I think one of the scariest things of being in a relationship that matters to you is speaking up about things you disagree on with your parter. For me, the last thing I want to do is offend someone by calling them out on behaviors I don't agree with. But what is the price of not saying anything? Another way of looking at this is setting boundaries. Setting boundaries early on will save you so much heartache. Trust me. When you've been in a relationship for six months, a year, two years or even 10 years and suddenly you want to make a change, be prepared for some resistance. It's totally doable if both parties want the relationship to work, it's just going to be messier and probably take more time to get used to. Keep in mind, you're kind of blindsiding them with your sudden need to set boundaries so going slow and being realistic with your expectations will help.
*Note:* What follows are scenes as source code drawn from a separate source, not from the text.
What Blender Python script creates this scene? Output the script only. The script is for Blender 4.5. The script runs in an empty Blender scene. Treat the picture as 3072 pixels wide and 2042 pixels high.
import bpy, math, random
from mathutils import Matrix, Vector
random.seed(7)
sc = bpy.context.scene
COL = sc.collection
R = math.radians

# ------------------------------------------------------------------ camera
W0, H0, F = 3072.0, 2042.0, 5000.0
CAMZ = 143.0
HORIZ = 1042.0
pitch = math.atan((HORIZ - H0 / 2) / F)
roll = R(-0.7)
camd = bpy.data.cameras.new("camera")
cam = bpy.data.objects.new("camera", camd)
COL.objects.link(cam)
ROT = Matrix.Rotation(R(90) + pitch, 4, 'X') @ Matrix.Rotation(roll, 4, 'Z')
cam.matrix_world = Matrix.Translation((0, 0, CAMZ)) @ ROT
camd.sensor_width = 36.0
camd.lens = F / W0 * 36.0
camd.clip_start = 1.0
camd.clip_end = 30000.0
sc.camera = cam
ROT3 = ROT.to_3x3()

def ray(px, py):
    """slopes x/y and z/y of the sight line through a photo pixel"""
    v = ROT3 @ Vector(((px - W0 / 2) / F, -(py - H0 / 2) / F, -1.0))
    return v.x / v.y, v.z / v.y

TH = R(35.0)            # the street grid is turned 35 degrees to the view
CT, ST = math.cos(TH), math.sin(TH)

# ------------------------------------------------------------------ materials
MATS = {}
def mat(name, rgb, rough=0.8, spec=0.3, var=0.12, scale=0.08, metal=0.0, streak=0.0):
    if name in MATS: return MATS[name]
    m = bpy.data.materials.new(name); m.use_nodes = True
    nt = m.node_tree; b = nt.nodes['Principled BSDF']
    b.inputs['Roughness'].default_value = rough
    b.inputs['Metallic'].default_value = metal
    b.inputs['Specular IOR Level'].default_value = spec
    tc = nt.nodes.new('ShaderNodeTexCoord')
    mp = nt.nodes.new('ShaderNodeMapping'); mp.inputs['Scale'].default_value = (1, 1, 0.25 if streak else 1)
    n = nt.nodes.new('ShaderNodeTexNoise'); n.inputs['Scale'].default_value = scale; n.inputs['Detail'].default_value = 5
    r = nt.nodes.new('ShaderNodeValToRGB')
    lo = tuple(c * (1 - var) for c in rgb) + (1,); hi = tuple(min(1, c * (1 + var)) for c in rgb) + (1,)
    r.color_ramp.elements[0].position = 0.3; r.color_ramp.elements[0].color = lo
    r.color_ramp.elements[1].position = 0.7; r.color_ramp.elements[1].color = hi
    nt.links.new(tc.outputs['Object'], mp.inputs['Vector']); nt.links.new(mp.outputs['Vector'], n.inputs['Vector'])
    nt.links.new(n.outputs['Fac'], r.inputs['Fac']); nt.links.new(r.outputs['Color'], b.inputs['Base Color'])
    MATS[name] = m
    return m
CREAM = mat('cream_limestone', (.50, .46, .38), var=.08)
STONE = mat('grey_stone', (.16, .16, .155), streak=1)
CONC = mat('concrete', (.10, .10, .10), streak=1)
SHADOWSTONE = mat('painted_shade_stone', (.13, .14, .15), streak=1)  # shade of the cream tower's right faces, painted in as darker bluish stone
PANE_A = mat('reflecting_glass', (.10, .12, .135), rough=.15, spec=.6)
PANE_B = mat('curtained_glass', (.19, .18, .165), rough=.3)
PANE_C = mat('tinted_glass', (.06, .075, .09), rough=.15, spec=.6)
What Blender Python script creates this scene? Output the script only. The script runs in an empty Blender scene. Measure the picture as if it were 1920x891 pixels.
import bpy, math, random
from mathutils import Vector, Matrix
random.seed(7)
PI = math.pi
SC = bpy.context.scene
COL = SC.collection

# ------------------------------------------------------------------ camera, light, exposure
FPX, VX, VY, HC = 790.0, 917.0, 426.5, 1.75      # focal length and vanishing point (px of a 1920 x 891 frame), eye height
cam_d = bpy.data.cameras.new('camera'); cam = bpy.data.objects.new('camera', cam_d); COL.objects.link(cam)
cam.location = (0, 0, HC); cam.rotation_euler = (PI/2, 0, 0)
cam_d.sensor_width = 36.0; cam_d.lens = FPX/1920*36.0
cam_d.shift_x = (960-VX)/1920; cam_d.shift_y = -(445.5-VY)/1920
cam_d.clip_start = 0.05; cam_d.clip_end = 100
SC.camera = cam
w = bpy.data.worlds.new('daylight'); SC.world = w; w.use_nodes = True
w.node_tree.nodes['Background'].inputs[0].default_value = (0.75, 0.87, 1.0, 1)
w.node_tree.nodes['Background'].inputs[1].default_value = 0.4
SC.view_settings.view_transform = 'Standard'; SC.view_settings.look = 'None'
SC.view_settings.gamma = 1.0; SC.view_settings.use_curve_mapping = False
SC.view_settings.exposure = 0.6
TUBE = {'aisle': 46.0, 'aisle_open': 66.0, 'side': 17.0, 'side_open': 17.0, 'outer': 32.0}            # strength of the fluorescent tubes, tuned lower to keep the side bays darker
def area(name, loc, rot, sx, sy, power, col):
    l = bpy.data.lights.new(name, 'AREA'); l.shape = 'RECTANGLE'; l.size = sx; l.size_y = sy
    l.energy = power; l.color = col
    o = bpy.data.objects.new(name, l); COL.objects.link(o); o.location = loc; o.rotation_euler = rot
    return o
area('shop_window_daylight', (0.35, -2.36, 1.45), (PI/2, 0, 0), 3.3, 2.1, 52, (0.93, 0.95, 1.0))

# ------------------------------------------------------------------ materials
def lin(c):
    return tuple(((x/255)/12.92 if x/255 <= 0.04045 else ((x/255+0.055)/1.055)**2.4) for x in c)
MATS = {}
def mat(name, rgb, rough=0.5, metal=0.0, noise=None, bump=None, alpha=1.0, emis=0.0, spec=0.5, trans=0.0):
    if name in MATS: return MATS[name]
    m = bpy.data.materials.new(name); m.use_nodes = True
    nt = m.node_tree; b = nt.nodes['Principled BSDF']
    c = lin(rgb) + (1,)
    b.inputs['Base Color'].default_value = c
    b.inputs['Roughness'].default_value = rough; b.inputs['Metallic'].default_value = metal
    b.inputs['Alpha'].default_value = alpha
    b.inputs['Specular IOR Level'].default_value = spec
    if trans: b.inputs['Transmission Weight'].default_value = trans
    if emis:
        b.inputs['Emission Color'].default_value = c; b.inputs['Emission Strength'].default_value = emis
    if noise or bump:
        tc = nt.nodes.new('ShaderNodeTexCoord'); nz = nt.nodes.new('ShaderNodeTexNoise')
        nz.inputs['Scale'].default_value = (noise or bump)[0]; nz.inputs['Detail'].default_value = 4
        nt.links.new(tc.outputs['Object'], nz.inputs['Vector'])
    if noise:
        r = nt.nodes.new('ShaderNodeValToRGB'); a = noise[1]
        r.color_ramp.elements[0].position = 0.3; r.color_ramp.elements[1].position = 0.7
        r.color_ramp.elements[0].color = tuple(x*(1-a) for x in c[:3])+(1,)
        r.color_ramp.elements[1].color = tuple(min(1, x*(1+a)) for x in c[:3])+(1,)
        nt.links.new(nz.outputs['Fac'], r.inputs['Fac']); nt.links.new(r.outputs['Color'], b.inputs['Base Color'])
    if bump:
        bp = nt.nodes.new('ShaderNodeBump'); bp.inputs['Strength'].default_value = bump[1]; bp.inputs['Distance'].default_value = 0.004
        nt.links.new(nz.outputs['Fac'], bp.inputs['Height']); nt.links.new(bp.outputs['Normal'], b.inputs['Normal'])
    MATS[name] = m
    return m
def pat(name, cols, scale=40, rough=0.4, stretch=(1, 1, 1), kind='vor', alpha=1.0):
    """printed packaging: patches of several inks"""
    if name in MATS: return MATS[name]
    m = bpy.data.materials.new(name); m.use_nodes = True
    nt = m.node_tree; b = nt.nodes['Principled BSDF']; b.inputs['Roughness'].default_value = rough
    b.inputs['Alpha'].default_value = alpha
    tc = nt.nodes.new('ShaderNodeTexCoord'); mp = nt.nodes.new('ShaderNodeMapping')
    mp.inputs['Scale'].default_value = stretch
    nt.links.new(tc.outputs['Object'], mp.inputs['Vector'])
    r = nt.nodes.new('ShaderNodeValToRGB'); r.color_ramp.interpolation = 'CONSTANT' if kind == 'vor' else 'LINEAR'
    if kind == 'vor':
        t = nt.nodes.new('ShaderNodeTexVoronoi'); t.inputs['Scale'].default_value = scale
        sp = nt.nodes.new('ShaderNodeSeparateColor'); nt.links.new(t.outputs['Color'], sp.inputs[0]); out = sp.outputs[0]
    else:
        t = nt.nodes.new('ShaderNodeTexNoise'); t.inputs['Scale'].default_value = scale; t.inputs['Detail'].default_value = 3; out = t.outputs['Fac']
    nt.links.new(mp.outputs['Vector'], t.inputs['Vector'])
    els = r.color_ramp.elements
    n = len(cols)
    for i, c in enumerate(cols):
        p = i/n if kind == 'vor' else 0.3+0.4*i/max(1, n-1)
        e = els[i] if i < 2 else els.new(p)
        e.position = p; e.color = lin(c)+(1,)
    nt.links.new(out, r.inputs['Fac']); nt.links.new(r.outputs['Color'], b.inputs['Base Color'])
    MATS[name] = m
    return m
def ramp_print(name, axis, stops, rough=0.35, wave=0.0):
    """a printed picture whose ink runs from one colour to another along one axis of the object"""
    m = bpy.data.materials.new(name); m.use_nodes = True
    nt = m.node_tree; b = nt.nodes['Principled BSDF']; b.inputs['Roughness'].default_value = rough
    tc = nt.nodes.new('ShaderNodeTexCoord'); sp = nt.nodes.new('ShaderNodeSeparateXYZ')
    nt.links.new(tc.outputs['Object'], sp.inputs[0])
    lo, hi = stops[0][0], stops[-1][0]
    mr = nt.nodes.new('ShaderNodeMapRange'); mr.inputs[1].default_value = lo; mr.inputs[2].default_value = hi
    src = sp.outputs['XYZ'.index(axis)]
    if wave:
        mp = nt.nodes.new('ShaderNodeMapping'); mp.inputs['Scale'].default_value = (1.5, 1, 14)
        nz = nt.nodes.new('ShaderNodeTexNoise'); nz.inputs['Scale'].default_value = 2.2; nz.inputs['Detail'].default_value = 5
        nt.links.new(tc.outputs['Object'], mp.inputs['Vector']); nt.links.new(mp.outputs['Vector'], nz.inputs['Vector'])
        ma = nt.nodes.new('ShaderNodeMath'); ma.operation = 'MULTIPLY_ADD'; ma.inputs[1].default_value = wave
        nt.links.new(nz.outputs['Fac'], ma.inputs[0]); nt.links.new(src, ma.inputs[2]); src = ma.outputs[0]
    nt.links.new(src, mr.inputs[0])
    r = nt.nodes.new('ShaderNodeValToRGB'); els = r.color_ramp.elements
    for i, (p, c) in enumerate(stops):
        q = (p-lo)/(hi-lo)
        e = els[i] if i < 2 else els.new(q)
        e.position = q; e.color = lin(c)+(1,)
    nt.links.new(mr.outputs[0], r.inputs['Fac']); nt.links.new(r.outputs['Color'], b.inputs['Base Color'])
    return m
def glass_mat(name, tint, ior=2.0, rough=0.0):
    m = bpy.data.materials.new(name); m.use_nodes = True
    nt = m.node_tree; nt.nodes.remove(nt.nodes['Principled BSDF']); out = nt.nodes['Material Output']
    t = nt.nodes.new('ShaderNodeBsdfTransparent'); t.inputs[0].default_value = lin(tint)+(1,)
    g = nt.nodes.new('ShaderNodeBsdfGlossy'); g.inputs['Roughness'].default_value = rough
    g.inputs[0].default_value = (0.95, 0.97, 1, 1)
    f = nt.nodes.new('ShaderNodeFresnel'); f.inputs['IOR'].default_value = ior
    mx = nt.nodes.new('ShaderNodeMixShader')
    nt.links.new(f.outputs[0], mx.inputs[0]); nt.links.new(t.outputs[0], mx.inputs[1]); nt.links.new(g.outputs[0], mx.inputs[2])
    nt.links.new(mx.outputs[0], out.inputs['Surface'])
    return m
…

I am currently reading a book called Boundaries and Relationships by Charles L. Whitfield and there were two questions I came across recently that really gave me pause.

  • How hurtful to myself or to the other will it be in the long run if I do not set the boundary or limit now?

  • If I don't set the boundary now, will my hurt and resentment build and eventually destroy our close or otherwise valued connection?


Translation: If you choose not to rock the boat right now, how much time will it take for the hurt from your suppressed emotion(s) to destroy the relationship you're trying so desperately to hang on to?


Setting boundaries is not easy and sometimes it isn't pretty, but in the long run at least you stand in your truth. I avoided standing in my truth for too long and when I finally had the courage to voice my feelings I was met with resistance and unwillingness to change. It was a huge wake up call for me to realize, that while I may want and need change, others are happy staying as is. At the end of the day it take two to make it work. There's a beautiful quote from Maya Angelou about defeat:

“You may encounter many defeats, but you must not be defeated. In fact, it may be necessary to encounter the defeats, so you can know who you are, what you can rise from, how you can still come out of it.”


I feel like I have encountered defeats in my love life, but I am not defeated. :) I think love makes us so vulnerable, and when that love thorn first pricks your finger catching you by surprise by how much it stings, you watch the blood swells up and spill over - this is the moment where you can choose courage over comfort. It's easier to stop handling roses all together, but then you'll never get a chance to truly enjoy their beauty. That would be such a shame.